LA ENVIDIA

          El envidioso se sumerge en la nebulosa del dolor, como lo hace un asteroide negro y pesado incrustando su deformidad entre los hermosos rayos de luz estelar. Es imposible entender cómo un ser humano, construido con el amor de millones de células asociadas en una armonía eterna, sea siquiera capaz de sufrir con el bien que ocurre ante sus ojos.
           La envidia es diabólica, porque sólo ella es capaz de disociar, de separar los elementos más profundos de la psique, apartar sentimientos profundos y distanciar a las personas que viven junto a ti. Ella entra a través de los oídos, de los ojos , de la mente del sujeto, de ese ser único y absolutamente solo y cuando la soledad es tormentosa, fría y resultado de desprecios, se revuelve contra la propia persona buscando ser el único protagonista de la consagración de la primavera.
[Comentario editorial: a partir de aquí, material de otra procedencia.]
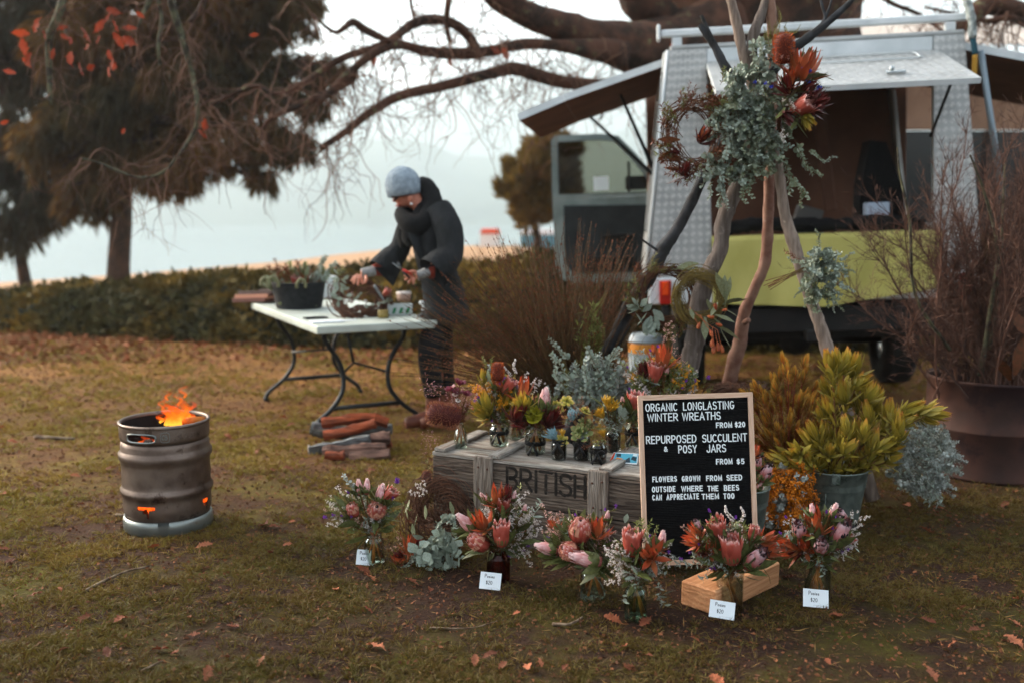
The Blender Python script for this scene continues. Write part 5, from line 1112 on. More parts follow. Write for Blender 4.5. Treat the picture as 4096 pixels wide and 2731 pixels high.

         La envidia es poderosa, más fuerte que la fe, que el amor, es capaz de socavar el corazón diamantino más puro e introducir sus humores negruzcos en las palabras y las miradas de la persona a la que has llegado a amar  de verdad. Ser envidioso debe ser un tormento, el infierno reservado sólo a aquellos que desea ir, que buscan la perdición porque no son capaces de sentir y de pensar en el pensamiento del otro. El envidioso sólo se ama a si mismo, y ni siquiera eso, porque amarse es una expresión y dimensión del amor y este no se entiende si no va más allá de la propia vida. No hay cosa más abominable que la madre que envidia a la hija o al hijo, de la envidia al hermano, de la envidia por el éxito y la gloria ajena, el querer ser lo que no se puede, pretender constituirse en quinto elemento de un cosmos inexistente y doloroso. Ser envidioso es vivir sin piel, sin la belleza de la generosidad, del saber ponerse en el lugar del otro. Se envidia la gloria y hasta el dolor de los demás, porque lo importante es ser el personaje principal del teatro del mundo.
        Lo peor de todo es que el envidioso se convierte en un extraño brujo, capaz de invertir y retorcer los sentimientos, convirtiendo lo bello en marchito. Ante esos sortilegios sólo existe el escudo de la sencillez y de la verdad.






         Hoy soy feliz, porque jamás he envidiado a nadie ni a nada, no porque me crea a mi mismo modelo de vida o de esperanza, sino porque sé amar. Admiro lo admirable de los demás y cierro los ojos ante sus carencias, igual que lo haría un amante con otro. Hoy descubro cosas hermosas en mi alma y me siento  lleno de paz. Jamás he envidiado y me sobra el asombro ante esta realidad que, aunque parezca que no, sí que existe.